Thursday, April 9, 2009

June 1985

I was thinking back to when we had our first baby. We were young, lived away from our families, and we had no money!! Good times! We lived on Macaroni and Cheese, Hamburger Helper and Chow Mein! I still don't eat Chow Mein today! We had used furniture (the rips of our green vinyl recliner was held together with gray duct tape), my Ford Escort and a very old $800 red truck that my husband drove. We were military and lived paycheck to paycheck. But even with all that, I soooo wanted a baby! That's all....just a baby! All I ever wanted to be was a mommy.

I absolutely loved being pregnant. Loved every bit of it. My husband said that I was so perky and happy when I was pregnant that it was disgusting!! With our first daughter, I was barely sick and usually only at night. I really only craved pizza and Macaroni and Cheese. I carried her high and felt like I had a table top at my disposal where ever I was standing!
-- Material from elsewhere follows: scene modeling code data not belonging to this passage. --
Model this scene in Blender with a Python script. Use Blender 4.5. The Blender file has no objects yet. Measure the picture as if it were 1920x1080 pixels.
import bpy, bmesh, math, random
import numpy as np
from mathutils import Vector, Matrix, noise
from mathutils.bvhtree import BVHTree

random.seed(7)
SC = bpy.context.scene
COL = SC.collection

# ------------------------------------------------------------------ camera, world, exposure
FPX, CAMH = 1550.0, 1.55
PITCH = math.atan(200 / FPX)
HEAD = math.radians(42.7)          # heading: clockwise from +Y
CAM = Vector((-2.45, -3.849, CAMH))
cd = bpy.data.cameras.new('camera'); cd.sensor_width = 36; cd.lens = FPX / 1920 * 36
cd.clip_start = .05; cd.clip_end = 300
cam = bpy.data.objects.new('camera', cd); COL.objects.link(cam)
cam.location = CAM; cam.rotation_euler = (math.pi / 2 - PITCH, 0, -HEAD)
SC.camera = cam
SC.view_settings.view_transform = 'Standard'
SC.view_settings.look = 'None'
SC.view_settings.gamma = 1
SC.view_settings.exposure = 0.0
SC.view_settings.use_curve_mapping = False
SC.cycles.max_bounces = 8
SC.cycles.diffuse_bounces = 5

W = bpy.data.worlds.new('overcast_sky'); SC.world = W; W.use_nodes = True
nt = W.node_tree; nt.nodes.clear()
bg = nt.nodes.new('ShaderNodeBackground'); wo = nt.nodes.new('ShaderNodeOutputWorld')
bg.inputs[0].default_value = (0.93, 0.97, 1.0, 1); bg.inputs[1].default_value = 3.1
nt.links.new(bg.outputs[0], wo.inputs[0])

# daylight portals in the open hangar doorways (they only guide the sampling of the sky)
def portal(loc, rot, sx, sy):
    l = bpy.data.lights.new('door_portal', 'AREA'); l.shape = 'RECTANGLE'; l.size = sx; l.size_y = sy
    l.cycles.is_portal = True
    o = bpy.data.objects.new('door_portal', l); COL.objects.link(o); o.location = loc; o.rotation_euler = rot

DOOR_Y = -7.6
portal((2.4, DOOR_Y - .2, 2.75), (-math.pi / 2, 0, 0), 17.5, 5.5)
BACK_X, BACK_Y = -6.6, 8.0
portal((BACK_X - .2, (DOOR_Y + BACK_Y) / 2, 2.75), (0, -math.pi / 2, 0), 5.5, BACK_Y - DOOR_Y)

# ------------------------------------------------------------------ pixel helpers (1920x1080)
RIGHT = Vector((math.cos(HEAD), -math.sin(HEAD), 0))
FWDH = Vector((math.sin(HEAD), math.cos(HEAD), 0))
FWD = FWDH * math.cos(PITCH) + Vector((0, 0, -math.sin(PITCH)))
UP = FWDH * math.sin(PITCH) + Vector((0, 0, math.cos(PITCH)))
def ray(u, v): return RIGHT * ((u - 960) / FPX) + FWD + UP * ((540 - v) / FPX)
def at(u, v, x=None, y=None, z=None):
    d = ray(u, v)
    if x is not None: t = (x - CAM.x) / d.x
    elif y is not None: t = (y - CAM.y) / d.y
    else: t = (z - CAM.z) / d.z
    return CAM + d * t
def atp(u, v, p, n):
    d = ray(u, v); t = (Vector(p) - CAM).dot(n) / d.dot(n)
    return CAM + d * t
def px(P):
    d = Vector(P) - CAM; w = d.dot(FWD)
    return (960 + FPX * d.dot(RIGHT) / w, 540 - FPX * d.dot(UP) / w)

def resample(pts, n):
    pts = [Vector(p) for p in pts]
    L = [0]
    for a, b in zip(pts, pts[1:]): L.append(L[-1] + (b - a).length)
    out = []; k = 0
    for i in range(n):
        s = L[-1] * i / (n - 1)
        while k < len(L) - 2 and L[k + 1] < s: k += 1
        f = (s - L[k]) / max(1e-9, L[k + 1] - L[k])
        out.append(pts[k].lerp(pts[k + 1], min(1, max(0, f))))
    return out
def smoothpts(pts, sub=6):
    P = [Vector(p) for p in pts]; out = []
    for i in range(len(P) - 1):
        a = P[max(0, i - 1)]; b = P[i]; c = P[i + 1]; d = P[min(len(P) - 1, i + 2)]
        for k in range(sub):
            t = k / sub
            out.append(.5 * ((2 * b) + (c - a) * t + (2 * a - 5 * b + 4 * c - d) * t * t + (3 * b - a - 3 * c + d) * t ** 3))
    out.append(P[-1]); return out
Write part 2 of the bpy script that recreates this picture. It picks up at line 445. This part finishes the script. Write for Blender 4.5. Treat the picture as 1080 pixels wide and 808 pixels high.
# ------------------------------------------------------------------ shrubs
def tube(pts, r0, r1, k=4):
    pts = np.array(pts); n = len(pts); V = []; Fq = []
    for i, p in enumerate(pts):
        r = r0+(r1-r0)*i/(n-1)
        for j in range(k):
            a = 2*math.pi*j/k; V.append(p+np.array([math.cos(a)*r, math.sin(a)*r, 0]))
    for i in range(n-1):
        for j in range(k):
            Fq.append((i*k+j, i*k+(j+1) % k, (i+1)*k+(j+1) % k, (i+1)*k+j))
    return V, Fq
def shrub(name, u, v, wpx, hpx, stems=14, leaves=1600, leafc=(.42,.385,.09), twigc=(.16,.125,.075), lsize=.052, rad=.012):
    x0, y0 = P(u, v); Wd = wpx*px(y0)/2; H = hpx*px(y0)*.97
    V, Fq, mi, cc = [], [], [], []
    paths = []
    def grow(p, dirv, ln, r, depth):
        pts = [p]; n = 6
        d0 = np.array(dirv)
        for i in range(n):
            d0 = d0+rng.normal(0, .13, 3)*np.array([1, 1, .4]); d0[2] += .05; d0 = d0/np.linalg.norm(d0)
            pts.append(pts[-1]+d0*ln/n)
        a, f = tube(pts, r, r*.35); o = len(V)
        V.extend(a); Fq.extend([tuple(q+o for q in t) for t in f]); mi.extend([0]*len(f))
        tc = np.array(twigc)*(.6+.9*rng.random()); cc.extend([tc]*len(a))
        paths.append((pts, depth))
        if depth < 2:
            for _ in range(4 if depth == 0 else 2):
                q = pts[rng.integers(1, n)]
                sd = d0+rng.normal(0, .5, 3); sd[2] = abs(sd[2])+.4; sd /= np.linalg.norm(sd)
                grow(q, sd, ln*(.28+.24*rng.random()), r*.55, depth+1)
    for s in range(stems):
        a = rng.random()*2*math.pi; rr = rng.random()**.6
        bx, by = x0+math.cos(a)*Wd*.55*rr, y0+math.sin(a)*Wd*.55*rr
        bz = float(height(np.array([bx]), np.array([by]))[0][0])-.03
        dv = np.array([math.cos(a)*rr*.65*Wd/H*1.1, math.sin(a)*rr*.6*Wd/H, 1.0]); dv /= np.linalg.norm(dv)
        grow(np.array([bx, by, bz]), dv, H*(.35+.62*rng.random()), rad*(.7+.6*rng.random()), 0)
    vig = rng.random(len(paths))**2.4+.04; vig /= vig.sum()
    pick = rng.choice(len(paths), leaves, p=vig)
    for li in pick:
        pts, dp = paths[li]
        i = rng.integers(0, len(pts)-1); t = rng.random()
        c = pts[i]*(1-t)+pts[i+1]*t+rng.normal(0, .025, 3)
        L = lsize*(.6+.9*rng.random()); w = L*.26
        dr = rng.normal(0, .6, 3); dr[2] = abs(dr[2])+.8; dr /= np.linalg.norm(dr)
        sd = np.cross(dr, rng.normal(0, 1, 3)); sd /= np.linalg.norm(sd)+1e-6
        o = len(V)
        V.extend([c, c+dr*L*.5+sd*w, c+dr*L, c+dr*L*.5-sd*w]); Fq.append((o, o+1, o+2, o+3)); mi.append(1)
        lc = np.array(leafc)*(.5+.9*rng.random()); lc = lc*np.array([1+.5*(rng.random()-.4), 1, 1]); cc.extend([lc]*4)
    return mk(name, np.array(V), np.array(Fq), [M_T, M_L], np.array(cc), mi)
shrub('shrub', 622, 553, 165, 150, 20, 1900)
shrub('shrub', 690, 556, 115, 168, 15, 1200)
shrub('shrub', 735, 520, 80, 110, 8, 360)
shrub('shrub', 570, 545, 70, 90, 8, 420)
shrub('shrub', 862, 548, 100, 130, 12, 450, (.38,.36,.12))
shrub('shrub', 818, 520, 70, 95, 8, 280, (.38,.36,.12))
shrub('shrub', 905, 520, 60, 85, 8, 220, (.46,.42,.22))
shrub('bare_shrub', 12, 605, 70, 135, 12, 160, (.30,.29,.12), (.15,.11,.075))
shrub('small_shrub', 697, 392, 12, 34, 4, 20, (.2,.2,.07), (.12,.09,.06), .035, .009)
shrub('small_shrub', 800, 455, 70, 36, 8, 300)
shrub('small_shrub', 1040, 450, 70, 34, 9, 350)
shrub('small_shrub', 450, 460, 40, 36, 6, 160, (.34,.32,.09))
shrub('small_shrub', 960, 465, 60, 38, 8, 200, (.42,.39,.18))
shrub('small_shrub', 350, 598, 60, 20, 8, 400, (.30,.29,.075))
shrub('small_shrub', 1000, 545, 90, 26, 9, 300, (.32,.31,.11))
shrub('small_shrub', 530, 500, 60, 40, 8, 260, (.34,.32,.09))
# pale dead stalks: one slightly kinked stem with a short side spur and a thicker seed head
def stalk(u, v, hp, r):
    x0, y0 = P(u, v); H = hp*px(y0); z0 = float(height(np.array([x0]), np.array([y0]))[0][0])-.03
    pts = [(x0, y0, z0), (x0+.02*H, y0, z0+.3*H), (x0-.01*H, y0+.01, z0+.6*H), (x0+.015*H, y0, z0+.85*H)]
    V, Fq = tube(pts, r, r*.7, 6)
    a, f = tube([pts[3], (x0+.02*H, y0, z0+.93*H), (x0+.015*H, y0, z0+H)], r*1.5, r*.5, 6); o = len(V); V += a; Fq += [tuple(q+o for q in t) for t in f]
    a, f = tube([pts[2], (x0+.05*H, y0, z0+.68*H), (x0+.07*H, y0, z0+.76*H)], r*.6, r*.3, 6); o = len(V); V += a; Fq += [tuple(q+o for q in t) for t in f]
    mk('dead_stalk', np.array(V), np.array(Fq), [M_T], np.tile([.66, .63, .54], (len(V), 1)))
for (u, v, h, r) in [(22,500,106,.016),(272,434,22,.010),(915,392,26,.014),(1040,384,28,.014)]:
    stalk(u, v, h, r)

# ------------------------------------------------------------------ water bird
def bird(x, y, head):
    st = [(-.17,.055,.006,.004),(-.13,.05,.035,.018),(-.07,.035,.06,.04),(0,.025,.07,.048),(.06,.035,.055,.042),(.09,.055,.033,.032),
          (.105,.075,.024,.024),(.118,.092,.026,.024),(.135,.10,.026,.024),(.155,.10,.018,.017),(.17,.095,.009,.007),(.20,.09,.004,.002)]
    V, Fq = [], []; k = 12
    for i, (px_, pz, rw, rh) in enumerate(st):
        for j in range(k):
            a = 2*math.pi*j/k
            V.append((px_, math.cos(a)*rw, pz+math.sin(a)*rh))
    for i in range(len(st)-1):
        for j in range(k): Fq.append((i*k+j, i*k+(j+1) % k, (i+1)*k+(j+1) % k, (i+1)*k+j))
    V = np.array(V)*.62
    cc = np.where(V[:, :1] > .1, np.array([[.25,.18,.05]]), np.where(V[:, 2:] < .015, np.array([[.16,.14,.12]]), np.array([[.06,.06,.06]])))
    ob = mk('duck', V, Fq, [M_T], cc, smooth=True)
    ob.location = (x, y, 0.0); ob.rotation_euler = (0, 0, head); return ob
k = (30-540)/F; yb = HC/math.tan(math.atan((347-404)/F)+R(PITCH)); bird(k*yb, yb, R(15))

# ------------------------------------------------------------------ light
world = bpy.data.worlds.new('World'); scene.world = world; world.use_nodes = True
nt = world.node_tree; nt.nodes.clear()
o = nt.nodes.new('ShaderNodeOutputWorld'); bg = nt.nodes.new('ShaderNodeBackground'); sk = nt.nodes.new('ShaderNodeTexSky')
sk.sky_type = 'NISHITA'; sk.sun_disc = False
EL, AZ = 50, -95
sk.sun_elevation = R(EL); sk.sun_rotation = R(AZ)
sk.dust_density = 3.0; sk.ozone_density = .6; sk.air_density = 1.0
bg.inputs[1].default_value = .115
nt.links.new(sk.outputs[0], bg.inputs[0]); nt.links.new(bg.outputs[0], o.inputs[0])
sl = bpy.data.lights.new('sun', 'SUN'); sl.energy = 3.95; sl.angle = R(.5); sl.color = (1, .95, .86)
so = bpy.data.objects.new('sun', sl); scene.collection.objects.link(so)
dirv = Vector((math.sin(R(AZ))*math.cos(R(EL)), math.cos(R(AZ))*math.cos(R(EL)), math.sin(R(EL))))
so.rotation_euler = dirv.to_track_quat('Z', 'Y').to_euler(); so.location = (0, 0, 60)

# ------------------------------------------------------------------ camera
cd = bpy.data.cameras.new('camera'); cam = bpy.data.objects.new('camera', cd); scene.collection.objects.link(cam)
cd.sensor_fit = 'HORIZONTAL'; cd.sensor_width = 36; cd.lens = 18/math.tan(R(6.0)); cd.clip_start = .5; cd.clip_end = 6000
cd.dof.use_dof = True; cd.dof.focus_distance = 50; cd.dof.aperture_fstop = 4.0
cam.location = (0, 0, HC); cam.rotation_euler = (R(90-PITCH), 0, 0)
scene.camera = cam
Melissa was born after twelve hours of labor. Not too bad for a first baby. She was just perfect. She had dark hair that would later all fall out. She was a good sleeper and eater. I did have my moments of panic...of wondering what to do, if I was doing things right. I guess most mothers go through those feelings. But for the most part, motherhood came easy for me.

We watched that little baby girl grow up into a beautiful woman, who now has a baby girl of her own. It is quite the experience watching your child have a child. Words cannot describe how it felt and still feels today. Watching her with her daughter is a joy for me. It brings back so many memories and emotions. It makes me miss that stage of my life. But I wouldn't want to go back, wouldn't want to miss what I get to experience now.

So to my daughter: There are many joys of motherhood and many frustrations. And as you look at that sweet baby sleeping or playing or throwing a major tantrum in a grocery store (which she WILL do), my wish for you is to always find that joy.